Charge Conservation: Understanding Klein-Gordon Equation

[cjellison]

So, I was just introduced to the Klein-Gordon equation. I've been asked to derive the continuity equation for charge density and current density. I am having trouble understanding this. If I were to derive a continuity equation involving charge, doesn't this say that charge is conserved locally?

Obviously, I am confused. My current thinking says that charge cannot be locally conserved in quantum mechanics since things "jump" around and tunnel. However, I suppose I could also make the same argument about probability conservation---yet we do believe that probability is conserved in quantum mechanics.

Could someone elighten me with a general discussion on this topic?

 

[dextercioby]

How about applying Noether's theorem in the classical fields and the current 4-vector is automatically conserved ?

Daniel.

 

[cjellison]

I'm not disputing the result; I'm seeking an explanation as to why I should expect charge to be locally conserved in light of the fact the QM is a nonlocal theory.
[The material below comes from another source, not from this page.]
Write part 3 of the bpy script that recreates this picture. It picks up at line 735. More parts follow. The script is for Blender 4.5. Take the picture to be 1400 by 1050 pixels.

That fact that the result can be dervied mathematically, in a variety of ways, does not answer this question (at least in my humble opinion).

Looking forward to your response (and the responses of others as well).

 

[dextercioby]

Charge is not locally conserved,but globally.It comes from a rigid global symmetry of the (electrically) charged KG field's Lagrangian action.

Incidentally,when coupling to the abelian gauge field,the electric charge conservation follows from gauge/local symmetry.

But for a free charged field,it's a global symmetry.

Daniel.

P.S.That "KG" is not Kevin Garnett,though under certain circumstances,TD stands for Tim Duncan and not Theory Development.

 

[Meir Achuz]

Even in Classical EM, the continuity eq. does not prove charge conservation locally, but only when integrated using the div theorem.